Calling Out


Describe a phase in life that was difficult to say goodbye to.


There are those days of the past, which we get reminded of upon a certain condition, for example when we eat something and feel the same pleasantness spreading through us that we had felt one fine day in the past. Now, a lot of factors go into reliving that feeling again, as it is with most things in this unnecessarily complex adulthood, so it is very difficult to ascertain that when it might happen again and thus like I always tell people, savour that moment like it would never come again.



Then, there are those days of past, which we recall a lot and it’s always there somewhere in the mind but we know it cannot happen again, for example, sharing our thoughts about things among friends in class during lunch break and talking about everything related to slowly discovering the wide world out there, through the innocence of childhood and the excessive excitement of learning something new, no matter how less significant it might have seemed later.



As you must have understood, if there is a phase of life that was difficult to separate from, it was hidden in my childhood. I particularly love that part of my life, every thought, every fleeting moment, each unique feeling. I wish there was a hard disk to store it all forever directly from the mind.



In particular what I miss is my friends calling out, which I did for them as well. It was something that developed on its own. Whenever we went out to play, the two or three of us who met on the playground went around, calling everyone else to come out and play. I was usually among the one called out the most because of my book reading and gaming hobbies which made me lose track of time.


The difficulty of this phase started as we grew, all slowly going to higher classes in school. The playing in the evening became much lesser, the calls had become scarce. Some days I would just walk over to the playground wondering if something had gone wrong.



The playground friends disappeared in their own worlds, but I made new ones, at the coaching centre where I went for help with a few subjects and the school friends who like me had grown enough to travel farther with their bicycles or on foot. Friendship in this phase is unique because this is where you truly begin to understand it, the calling out came again. The circle may not have been as big as the one in the playground, but the bond was deeper.



There are moments in this phase when one wonders, maybe this will be it forever, after all we are going to school, about the same time we might spend in college and a bit more or a lot more in offices, but we will be here in the evenings right? Calling each other out to come out with spare change and later earned income in pocket for a sandwich and cold coffee.
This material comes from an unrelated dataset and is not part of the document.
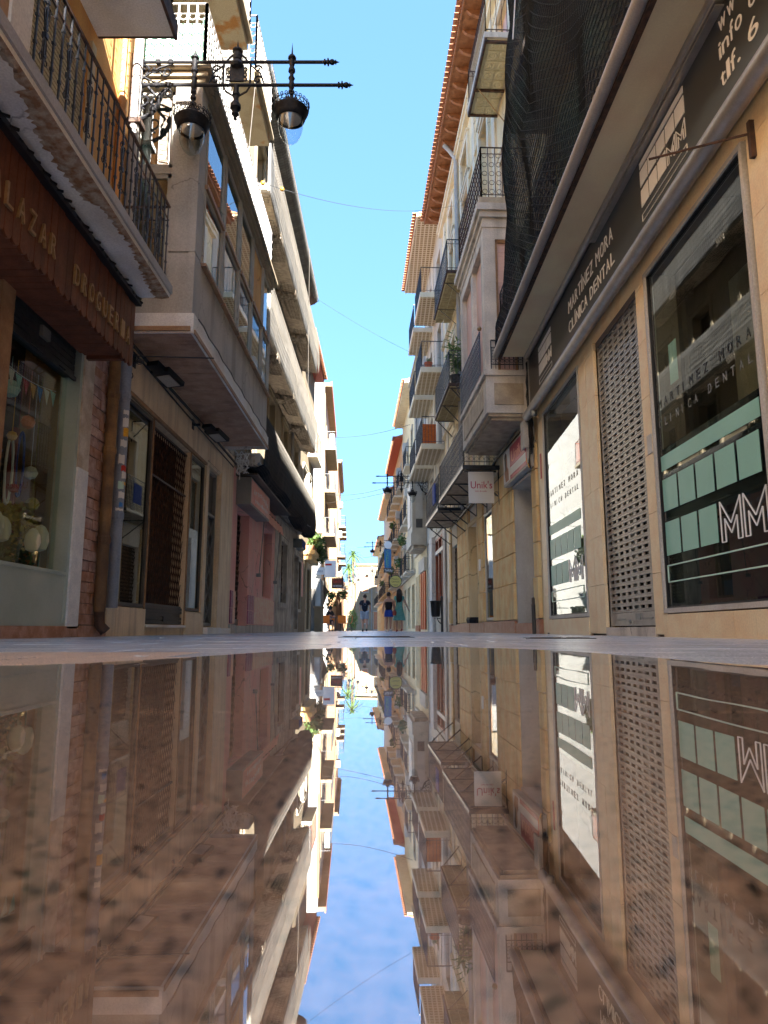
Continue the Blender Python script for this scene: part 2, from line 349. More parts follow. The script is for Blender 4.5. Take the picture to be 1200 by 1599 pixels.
def setp(o, parent):
    o.parent = parent; o.matrix_parent_inverse = wmat(parent).inverted()
def tag(o, label, cat, group=None):
    o['label'] = label; o['category'] = cat
    if group: o['group'] = group
    return o
def thing(name, label, cat, loc=(0, 0, 0), group=None):
    o = bpy.data.objects.new(name, None); COL.objects.link(o); o.location = loc; o.empty_display_size = .2
    return tag(o, label, cat, group)
def copy_tree(o, parent=None, loc=None, rz=None):
    c = o.copy(); COL.objects.link(c)
    if loc is not None: c.location = loc
    if rz is not None: c.rotation_euler = (0, 0, rz)
    if parent: c.parent = parent
    for ch in o.children: copy_tree(ch, c)
    return c

_tc = {}
def text_geo(s, size, ext=0.0):
    if s not in _tc:
        cu = bpy.data.curves.new('t', 'FONT'); cu.body = s; cu.size = 1; cu.extrude = .5; cu.resolution_u = 3
        ob = bpy.data.objects.new('t', cu); me = ob.to_mesh()
        _tc[s] = ([tuple(v.co) for v in me.vertices], [tuple(p.vertices) for p in me.polygons])
        ob.to_mesh_clear(); bpy.data.objects.remove(ob); bpy.data.curves.remove(cu)
    vs, fs = _tc[s]
    return [Vector((v[0] * size, v[1] * size, v[2] * 2 * ext)) for v in vs], fs
def text(name, s, size, org, right, up, m, parent, ext=.004, width=None, stack=None, label=None, bold=0):
    """letters lying in the plane (right, up) at org; width = total width to fit"""
    vs, fs = text_geo(s, size, ext)
    x0 = min(v.x for v in vs); x1 = max(v.x for v in vs); sx = width / (x1 - x0) if width else 1
    r = Vector(right); u = Vector(up); nn = r.cross(u); org = Vector(org)
    b = MB(); b.add([org + r * ((v.x - x0) * sx) + u * v.y + nn * v.z for v in vs], fs)
    return b.build(name, m, parent, label=label)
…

No, it was not forever, at this point of life it is not even a surprise. Now I am well aware of the fact that things do end and it has made accepting it much better, much better than being too tired after office or college to meet that friend or staring at the roads waiting for the one who matters to come by. For those wondering, yes, we had mobile phones, they were expensive though, but we were more in tune to things happening in their natural course.



Everything is fine now, it has to be, otherwise how would life keep moving ahead. But I would be lying if I said sometimes when I walk or drive around, I don’t see two high school students from the past riding their bicycles to the next experience.